Starting from this week, I gave my students tests on phonetics. When I say tests, I don’t really mean tests. I actually mean exercises but I want to give them a sense of ‘pressure’. While learning is fun, giving them some ‘pressure’ (not too much) will help them improve further. After all, we all live in a very competitive world. The younger generations, especially kids living in remote villages, should learn that their ‘neighbours’ are actually people living around the world, not just those ones living next door. Thanks to the internet which brings people closer and closer.

A Cambodian student came to visit the village I work in on Sunday. He’s studying at a university in China on scholarship. He said he’d never had imagined that the tests and exams would be that difficult in China. He was an ‘A’ student when he was in Cambodia but for his first semester in China, he failed the exams. He had to re-sit the exams. He learnt from his experience and when he re-sat the exams, he passed with flying colours. I asked him to share his experience with the kids in the village. Unfortunately, the kids were only concerned about how he passed the university entrance exam in Cambodia. I wish they were more far-sighted. The university student was also quite disappointed too. We talked about technology and computer science and how important they were but the village kids never had interests in them. They still stick to the traditional subjects and occupations which will be replaced by AI in probably five to ten years.
Speaking of catching up with technology, I am taking an online course on machine learning. I remember in my first and second jobs, I was in the business analysis field where I analyzed the system workflow in the complicated financial industry. Then I requested to transfer to another department and became a product designer because I didn’t want to deal with systems anymore. I wanted to work with people, humans and of course, I wanted to know how financial products worked too. Now, it’s like I have come back to the point where I started – systems, technology, machine learning. I don’t know if I am better at dealing with machines than humans or I am equally good at both. 😛 (Hey, we need to have positive thoughts, right? :P)
After the trip to Vietnam, a priest asked me to do some reflections. To start with, he gave me guidance by giving me negative comments. I have to admit that I didn’t do certain things well. I had taken things for granted but it was corrected during the trip once I realized it. But harm had been done to certain people so it was hard to mend it. The next thing I need to do is to do better. I have, unfortunately, ruined my image though. When an image is ruined, it’s ruined. It takes time to re-build a better image. Fingers crossed (and pray) that people who know me know that I am still who I am and have never changed for the worse but will only change for the better.
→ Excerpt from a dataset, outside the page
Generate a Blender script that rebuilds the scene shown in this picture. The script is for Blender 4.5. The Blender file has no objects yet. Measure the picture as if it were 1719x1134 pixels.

However, when I think back, it was also a good experience for me. If I had never ‘failed’, I would have never known that I had certain flaws in me. We can’t ‘succeed’ all the time. We have to ‘fail’ sometimes to remind ourselves to stop and think, to learn about ourselves and then to improve ourselves. The essence of ‘failure’ is to see ‘failure’ itself as a good learning experience and then take the initiatives to improve so that we can be a better person and pass the ‘tests’ in our lives, with flying colours, like the Cambodian university student.